= Data provided =

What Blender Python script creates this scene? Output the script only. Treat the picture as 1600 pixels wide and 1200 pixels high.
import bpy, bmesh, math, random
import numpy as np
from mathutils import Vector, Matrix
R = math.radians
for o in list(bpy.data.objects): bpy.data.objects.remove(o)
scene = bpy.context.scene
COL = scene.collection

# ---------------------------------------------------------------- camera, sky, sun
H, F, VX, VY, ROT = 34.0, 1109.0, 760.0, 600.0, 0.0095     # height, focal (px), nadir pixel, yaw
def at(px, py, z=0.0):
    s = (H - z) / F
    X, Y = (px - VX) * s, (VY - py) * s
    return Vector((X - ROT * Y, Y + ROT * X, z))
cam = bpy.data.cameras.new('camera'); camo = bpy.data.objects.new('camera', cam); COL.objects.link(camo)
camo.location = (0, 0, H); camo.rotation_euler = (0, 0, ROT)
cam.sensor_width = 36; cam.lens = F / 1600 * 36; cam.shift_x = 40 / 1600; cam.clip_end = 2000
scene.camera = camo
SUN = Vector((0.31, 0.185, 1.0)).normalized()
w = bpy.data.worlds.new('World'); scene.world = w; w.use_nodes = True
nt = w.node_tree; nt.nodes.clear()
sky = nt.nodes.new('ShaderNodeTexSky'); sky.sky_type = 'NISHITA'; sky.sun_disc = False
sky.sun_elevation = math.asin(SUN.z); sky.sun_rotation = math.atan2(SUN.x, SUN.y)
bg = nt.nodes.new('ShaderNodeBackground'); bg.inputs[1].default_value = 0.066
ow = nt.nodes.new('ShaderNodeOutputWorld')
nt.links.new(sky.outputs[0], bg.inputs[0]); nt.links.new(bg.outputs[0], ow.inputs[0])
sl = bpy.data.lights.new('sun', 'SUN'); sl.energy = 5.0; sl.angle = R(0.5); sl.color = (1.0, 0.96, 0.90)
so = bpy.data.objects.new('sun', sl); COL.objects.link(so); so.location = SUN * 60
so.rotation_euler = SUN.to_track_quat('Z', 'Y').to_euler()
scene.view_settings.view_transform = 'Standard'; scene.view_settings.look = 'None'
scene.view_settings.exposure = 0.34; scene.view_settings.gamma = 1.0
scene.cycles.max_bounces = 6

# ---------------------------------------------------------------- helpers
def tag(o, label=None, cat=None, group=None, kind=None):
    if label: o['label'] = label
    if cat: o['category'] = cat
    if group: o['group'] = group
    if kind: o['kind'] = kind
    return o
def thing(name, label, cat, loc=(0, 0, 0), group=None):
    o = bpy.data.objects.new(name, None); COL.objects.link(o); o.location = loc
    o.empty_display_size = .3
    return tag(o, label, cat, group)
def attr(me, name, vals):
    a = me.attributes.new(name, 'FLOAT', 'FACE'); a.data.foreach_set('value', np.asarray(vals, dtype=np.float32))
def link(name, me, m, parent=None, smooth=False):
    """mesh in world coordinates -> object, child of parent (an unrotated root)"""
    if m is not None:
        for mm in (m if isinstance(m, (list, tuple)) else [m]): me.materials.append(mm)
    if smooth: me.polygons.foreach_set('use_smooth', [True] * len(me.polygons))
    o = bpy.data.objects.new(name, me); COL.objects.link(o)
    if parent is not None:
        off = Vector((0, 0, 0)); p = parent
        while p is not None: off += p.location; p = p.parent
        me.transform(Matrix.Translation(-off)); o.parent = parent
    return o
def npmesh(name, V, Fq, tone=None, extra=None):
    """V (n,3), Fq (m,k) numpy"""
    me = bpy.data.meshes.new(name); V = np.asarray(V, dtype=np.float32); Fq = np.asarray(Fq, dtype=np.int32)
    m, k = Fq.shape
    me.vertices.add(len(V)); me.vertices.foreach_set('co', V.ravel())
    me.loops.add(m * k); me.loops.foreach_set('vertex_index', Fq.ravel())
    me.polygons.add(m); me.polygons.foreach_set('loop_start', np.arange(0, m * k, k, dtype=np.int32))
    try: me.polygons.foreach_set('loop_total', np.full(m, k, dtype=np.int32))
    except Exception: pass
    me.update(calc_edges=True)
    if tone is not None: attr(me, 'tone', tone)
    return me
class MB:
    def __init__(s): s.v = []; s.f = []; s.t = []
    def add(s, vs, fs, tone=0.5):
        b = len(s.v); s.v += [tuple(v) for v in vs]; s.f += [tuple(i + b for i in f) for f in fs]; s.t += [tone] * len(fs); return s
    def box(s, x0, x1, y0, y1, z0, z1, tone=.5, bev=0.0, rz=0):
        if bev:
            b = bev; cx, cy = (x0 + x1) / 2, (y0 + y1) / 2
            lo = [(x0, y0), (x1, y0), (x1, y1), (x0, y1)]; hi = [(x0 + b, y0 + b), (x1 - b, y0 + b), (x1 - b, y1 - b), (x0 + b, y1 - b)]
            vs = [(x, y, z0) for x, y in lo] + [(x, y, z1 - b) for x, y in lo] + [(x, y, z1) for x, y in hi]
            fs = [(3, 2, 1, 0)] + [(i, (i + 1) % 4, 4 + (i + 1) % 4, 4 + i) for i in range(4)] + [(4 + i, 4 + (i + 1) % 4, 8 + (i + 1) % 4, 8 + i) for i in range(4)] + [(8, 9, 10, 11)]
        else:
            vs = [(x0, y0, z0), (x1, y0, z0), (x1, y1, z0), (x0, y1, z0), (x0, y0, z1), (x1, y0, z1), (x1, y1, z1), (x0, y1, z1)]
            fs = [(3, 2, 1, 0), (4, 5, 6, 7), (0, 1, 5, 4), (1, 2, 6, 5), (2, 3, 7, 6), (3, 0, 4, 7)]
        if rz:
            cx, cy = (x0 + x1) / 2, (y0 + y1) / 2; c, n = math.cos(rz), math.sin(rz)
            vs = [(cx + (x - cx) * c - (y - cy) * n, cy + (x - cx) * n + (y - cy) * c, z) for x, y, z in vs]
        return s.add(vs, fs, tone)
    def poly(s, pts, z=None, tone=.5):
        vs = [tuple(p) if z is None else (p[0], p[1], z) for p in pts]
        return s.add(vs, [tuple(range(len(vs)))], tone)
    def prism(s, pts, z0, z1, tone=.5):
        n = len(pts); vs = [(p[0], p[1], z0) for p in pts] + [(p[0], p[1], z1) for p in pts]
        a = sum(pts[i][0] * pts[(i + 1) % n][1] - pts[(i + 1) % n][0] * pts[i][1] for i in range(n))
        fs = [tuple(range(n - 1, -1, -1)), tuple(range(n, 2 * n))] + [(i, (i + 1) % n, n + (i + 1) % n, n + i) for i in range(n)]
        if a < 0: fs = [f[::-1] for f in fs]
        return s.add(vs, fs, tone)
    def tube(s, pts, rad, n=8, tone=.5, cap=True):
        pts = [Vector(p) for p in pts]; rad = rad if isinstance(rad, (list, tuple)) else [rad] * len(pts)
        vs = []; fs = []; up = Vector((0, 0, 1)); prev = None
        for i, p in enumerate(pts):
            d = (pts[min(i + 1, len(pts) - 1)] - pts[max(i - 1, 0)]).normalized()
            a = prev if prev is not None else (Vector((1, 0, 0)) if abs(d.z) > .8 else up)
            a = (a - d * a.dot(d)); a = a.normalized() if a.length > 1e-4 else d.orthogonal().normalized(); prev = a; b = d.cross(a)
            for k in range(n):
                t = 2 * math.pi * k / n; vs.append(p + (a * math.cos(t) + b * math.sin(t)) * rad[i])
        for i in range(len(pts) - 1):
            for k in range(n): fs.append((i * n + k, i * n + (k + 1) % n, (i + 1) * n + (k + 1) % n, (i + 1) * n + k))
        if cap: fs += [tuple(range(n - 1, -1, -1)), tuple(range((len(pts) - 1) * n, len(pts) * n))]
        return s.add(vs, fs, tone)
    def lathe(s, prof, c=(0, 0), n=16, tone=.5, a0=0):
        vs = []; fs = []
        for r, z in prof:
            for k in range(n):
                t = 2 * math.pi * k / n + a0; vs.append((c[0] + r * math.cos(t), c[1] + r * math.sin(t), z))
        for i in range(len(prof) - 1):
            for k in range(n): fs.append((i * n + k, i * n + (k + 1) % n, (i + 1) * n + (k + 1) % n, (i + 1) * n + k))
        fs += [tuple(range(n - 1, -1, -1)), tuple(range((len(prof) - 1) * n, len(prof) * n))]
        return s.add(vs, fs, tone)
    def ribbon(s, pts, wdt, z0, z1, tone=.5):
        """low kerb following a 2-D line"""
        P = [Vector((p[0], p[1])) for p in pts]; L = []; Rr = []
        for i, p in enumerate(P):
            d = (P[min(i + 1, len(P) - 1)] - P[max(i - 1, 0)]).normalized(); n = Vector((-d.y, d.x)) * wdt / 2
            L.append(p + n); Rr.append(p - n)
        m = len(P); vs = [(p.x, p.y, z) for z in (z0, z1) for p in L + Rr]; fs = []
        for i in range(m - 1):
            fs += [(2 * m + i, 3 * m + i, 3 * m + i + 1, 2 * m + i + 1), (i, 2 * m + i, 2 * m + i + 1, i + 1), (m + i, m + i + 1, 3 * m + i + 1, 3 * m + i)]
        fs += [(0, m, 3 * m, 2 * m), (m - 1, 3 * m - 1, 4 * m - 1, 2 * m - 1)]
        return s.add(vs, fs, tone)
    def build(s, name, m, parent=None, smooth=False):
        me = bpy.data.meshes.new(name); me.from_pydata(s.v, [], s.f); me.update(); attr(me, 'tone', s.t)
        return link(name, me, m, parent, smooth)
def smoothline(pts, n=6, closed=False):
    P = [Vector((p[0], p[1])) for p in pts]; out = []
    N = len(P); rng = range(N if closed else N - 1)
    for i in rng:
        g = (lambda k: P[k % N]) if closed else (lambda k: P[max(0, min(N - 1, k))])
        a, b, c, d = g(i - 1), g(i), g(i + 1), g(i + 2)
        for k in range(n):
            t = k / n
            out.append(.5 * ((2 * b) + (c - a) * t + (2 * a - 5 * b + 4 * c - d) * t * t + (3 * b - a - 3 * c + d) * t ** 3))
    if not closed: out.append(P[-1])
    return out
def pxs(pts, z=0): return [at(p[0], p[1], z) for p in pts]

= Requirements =
Write out exactly, please, the lines beginning at the start of the material and ending with the line that holds "COL = scene.collection", both included.

= Exercise result =
What Blender Python script creates this scene? Output the script only. Treat the picture as 1600 pixels wide and 1200 pixels high.
import bpy, bmesh, math, random
import numpy as np
from mathutils import Vector, Matrix
R = math.radians
for o in list(bpy.data.objects): bpy.data.objects.remove(o)
scene = bpy.context.scene
COL = scene.collection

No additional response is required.